While the storms are expected to be severe, they won’t match last week’s deadly weather outbreak that left 43 people dead from Texas to North Carolina.
A Tornado Watch is in effect for northern and central Illinois and western Indiana through Wednesday night, while another watch covers parts of southern Illinois, southern Indiana, and western and central Kentucky until 11 p.m. CDT.
FOX Weather’s Storm Tracker, Brandon Copic, reported a likely tornado near Stanford, Illinois, as tornado-warned storms moved across the state southeast of Peoria.
Earlier, severe thunderstorms developed across Nebraska and Iowa, bringing snow, blizzard conditions, and thundersnow, with power outages rising across those areas.
As the system moves east, the threat of severe weather will increase across the Midwest, Ohio Valley, and Deep South, including Mississippi and Alabama.
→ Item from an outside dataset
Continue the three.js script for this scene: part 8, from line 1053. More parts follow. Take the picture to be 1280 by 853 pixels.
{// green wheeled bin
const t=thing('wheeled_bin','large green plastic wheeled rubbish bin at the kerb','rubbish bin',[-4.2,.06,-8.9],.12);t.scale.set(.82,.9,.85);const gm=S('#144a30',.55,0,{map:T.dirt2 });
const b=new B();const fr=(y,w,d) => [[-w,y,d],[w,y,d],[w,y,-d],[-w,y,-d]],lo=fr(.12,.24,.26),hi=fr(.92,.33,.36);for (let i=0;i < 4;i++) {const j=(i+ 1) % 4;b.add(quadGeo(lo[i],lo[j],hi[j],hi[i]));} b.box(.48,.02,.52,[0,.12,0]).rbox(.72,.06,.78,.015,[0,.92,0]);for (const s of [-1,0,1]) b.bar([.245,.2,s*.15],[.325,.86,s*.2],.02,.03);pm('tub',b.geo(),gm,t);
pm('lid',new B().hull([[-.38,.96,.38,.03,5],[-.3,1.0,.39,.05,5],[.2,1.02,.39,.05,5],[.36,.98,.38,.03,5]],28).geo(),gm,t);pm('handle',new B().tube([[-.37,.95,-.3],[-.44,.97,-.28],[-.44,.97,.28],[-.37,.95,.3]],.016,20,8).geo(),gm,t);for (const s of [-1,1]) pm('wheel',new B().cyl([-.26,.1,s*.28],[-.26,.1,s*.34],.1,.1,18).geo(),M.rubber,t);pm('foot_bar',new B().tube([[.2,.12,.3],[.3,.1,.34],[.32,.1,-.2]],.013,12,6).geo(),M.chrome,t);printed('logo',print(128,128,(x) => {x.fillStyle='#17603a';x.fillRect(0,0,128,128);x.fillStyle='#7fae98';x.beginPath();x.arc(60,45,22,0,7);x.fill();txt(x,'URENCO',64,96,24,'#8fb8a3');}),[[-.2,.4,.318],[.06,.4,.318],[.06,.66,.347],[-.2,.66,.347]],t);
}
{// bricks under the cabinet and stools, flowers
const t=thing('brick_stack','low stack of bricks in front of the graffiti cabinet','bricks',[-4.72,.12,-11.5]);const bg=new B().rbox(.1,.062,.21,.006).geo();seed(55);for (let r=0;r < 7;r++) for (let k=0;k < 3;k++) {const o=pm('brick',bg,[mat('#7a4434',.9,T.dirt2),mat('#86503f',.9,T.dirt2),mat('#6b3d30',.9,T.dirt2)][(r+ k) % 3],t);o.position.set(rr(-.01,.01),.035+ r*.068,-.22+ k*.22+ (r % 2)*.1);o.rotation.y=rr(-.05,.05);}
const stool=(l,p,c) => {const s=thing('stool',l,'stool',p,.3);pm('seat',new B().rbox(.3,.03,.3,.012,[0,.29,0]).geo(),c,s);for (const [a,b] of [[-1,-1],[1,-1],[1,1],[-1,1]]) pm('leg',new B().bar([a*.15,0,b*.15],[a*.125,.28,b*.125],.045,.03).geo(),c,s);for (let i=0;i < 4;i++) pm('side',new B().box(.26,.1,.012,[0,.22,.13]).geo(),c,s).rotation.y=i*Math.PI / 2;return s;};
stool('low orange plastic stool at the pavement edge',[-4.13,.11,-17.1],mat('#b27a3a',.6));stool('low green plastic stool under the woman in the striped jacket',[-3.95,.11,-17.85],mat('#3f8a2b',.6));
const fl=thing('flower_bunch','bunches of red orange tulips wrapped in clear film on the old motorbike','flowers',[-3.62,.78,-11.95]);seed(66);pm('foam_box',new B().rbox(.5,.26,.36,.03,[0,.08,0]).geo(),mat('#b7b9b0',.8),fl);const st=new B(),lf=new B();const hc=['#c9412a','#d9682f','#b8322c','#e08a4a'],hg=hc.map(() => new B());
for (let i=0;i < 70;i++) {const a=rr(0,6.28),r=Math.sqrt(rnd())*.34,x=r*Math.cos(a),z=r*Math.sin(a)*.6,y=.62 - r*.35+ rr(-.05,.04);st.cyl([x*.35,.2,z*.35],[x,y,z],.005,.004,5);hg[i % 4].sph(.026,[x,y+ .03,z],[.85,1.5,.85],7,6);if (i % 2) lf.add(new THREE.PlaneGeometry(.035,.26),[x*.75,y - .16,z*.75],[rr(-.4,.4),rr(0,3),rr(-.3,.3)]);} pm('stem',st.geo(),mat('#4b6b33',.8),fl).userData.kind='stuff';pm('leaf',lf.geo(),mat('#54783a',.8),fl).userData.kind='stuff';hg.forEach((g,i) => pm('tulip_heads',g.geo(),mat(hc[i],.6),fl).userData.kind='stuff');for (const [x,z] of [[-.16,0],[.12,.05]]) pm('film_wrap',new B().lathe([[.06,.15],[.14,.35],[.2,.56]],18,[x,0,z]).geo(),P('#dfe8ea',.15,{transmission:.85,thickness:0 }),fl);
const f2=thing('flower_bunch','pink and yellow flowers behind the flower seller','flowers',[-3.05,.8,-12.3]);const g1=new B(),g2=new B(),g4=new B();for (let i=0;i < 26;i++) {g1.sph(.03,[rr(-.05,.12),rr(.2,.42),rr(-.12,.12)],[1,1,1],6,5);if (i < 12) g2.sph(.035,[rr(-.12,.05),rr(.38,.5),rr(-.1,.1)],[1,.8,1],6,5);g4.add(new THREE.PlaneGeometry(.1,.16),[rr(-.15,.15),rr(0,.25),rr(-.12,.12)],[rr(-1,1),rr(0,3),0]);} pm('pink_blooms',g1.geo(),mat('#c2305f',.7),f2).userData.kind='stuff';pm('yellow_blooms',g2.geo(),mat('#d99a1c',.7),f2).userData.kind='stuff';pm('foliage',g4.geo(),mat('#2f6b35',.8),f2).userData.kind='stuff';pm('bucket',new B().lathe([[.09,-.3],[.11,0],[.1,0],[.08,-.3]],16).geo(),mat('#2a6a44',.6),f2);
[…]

The FOX Forecast Center expects thunderstorms to intensify by Wednesday afternoon, with supercells possibly forming a fast-moving line across Illinois and Indiana.
NOAA’s Storm Prediction Center has issued a severe weather risk for nearly 53 million people, with damaging winds, large hail, and tornadoes expected. Cities like Peoria, Decatur, and Champaign in Illinois are under a level 3 out of 5 risk for strong tornadoes (EF-2 or higher)..
However, the SPC has placed nearly 2 million people in an area just south of Chicago, from central Illinois to far western Indiana, in a level 3 out of 5 risk on its severe thunderstorm risk scale.
This level 3 risk zone, which includes cities such as Peoria, Decatur and Champaign in Illinois, faces the threat of strong tornadoes (EF-2 or higher).